--- Exercise ---
Reproduce the top of the data verbatim, through and including the line that contains "m.uv1_scale = Vector3.ONE * scale".

[BEGIN]

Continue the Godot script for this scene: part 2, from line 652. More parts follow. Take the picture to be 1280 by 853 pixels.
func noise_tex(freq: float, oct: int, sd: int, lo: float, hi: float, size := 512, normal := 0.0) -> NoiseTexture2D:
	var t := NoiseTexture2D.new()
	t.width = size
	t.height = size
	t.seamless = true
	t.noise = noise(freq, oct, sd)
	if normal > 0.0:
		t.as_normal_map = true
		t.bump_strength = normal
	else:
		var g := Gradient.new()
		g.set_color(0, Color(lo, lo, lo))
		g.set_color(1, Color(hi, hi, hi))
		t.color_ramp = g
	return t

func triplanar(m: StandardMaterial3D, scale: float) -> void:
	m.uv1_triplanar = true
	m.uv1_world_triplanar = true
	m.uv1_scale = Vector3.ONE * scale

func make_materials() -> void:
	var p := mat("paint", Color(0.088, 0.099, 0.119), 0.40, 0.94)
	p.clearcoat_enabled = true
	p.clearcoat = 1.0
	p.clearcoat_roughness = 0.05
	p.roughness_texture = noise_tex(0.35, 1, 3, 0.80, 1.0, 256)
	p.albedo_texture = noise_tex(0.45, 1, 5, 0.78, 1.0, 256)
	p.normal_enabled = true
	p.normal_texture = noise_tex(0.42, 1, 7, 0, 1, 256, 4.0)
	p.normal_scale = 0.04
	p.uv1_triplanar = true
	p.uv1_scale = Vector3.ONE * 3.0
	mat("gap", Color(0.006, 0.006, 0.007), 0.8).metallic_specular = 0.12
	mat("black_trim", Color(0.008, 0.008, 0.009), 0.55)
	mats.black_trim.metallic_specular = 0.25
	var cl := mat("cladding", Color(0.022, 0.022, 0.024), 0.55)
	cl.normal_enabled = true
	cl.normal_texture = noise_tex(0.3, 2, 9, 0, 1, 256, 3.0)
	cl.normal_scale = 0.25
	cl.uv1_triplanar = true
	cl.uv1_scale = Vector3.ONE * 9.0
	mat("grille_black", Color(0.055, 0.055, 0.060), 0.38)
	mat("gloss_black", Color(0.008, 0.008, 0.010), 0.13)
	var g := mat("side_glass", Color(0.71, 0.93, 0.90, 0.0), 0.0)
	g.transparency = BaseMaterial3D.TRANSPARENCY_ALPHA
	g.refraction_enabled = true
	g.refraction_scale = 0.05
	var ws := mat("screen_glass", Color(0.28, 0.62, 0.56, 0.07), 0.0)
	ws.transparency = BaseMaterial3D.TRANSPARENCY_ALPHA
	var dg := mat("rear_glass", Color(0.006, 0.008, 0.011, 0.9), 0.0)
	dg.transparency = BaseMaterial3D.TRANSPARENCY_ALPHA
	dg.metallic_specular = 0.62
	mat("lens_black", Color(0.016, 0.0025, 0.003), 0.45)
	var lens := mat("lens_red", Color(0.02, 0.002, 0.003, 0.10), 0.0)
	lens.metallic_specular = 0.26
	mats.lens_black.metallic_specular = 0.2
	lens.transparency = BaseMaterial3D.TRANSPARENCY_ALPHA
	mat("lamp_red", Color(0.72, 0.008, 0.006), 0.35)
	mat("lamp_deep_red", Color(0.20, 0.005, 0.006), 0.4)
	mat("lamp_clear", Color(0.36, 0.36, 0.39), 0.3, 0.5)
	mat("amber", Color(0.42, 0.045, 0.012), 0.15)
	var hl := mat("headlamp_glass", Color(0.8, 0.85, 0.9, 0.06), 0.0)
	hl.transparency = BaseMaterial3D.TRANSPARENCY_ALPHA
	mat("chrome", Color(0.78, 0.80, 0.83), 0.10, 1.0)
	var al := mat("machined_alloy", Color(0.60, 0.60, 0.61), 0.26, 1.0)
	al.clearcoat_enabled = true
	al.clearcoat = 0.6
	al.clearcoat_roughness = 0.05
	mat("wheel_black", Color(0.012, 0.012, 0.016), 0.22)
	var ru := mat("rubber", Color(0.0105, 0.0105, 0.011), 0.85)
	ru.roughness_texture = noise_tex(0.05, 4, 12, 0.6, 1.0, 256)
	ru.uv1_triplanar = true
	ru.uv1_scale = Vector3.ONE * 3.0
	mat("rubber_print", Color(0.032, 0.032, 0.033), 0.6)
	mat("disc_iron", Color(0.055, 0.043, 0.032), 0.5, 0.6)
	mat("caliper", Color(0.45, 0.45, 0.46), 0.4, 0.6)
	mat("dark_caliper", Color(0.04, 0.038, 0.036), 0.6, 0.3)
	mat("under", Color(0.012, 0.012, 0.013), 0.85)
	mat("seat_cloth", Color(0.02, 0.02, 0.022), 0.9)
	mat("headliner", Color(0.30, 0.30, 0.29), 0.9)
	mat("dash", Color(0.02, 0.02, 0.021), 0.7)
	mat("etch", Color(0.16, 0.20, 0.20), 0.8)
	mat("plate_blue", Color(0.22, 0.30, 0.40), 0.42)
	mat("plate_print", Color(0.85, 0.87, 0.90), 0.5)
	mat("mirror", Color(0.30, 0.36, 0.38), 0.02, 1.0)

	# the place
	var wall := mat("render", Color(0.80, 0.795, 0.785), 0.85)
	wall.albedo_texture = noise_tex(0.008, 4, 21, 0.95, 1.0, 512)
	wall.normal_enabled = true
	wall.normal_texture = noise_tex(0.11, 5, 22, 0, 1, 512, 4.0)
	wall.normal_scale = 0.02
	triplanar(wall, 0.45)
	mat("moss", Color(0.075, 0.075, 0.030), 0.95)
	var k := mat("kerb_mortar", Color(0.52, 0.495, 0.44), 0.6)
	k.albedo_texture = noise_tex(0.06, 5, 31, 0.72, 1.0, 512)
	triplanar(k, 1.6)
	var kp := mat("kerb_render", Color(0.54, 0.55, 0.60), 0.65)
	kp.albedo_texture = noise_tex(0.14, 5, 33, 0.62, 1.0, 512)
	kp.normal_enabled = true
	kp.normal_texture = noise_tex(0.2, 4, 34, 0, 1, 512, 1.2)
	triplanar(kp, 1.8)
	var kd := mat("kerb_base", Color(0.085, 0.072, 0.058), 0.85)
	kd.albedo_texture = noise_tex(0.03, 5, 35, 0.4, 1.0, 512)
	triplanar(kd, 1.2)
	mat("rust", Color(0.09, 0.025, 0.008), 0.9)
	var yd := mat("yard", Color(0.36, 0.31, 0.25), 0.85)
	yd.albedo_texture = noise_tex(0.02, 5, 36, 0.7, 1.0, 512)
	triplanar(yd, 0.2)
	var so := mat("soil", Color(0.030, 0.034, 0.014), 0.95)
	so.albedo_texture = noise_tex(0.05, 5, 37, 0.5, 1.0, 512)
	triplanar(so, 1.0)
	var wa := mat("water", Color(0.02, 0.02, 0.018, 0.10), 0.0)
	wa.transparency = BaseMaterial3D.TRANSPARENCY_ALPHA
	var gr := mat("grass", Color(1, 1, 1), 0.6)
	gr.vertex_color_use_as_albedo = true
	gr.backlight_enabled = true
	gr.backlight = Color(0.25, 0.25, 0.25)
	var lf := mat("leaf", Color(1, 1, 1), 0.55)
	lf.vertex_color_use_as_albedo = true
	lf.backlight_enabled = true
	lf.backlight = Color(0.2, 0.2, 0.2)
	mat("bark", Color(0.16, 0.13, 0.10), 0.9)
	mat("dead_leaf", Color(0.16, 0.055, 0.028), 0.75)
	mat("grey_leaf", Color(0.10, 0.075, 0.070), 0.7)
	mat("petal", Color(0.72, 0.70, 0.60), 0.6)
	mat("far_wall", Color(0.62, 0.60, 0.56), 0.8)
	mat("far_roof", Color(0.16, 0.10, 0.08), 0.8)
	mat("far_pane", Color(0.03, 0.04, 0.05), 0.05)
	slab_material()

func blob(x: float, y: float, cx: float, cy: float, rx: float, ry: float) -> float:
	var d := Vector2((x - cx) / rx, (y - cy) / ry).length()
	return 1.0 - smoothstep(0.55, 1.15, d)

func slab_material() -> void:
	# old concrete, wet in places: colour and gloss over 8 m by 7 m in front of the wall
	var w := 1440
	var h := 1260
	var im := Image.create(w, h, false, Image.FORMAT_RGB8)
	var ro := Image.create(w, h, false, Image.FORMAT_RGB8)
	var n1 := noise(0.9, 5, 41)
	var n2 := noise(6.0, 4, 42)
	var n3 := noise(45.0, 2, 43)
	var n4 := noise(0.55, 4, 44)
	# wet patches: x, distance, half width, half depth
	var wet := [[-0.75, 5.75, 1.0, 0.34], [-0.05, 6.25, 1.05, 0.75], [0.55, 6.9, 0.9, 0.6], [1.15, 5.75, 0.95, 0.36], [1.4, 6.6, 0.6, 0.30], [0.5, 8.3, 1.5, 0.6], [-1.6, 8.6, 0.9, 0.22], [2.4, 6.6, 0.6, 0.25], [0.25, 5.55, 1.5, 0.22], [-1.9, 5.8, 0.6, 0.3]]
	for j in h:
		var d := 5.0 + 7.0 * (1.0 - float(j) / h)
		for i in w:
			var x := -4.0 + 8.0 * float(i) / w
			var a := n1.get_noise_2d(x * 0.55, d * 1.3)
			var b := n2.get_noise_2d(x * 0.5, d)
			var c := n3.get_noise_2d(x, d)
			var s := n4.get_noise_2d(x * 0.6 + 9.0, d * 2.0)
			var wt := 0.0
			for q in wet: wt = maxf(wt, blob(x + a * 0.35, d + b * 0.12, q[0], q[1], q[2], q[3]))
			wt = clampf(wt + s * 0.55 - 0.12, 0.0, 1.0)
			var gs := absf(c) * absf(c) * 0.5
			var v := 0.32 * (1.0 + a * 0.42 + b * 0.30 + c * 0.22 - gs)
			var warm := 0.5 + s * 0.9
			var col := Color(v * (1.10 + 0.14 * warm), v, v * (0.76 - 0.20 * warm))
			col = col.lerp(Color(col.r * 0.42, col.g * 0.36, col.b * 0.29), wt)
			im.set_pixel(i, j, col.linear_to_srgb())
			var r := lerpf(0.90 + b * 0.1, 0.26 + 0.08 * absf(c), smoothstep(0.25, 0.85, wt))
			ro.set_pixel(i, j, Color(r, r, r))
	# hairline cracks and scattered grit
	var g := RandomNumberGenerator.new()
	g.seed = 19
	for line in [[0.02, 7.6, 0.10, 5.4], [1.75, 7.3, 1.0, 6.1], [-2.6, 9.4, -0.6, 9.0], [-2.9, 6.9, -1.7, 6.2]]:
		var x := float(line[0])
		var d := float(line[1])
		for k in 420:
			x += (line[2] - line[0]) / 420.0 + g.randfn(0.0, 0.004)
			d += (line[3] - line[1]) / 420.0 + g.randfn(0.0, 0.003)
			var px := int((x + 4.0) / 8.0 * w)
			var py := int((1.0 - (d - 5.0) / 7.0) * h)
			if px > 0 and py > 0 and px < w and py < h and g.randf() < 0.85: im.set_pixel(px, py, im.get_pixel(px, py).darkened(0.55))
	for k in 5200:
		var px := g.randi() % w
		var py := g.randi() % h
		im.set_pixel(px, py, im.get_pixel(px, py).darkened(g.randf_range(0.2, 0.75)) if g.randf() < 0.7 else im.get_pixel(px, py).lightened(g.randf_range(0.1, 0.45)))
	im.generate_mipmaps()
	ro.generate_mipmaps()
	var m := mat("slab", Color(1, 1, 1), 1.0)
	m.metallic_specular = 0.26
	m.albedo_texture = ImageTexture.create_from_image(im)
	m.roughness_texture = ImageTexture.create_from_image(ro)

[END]

--- Full solution ---
Continue the Godot script for this scene: part 2, from line 652. More parts follow. Take the picture to be 1280 by 853 pixels.
func noise_tex(freq: float, oct: int, sd: int, lo: float, hi: float, size := 512, normal := 0.0) -> NoiseTexture2D:
	var t := NoiseTexture2D.new()
	t.width = size
	t.height = size
	t.seamless = true
	t.noise = noise(freq, oct, sd)
	if normal > 0.0:
		t.as_normal_map = true
		t.bump_strength = normal
	else:
		var g := Gradient.new()
		g.set_color(0, Color(lo, lo, lo))
		g.set_color(1, Color(hi, hi, hi))
		t.color_ramp = g
	return t

func triplanar(m: StandardMaterial3D, scale: float) -> void:
	m.uv1_triplanar = true
	m.uv1_world_triplanar = true
	m.uv1_scale = Vector3.ONE * scale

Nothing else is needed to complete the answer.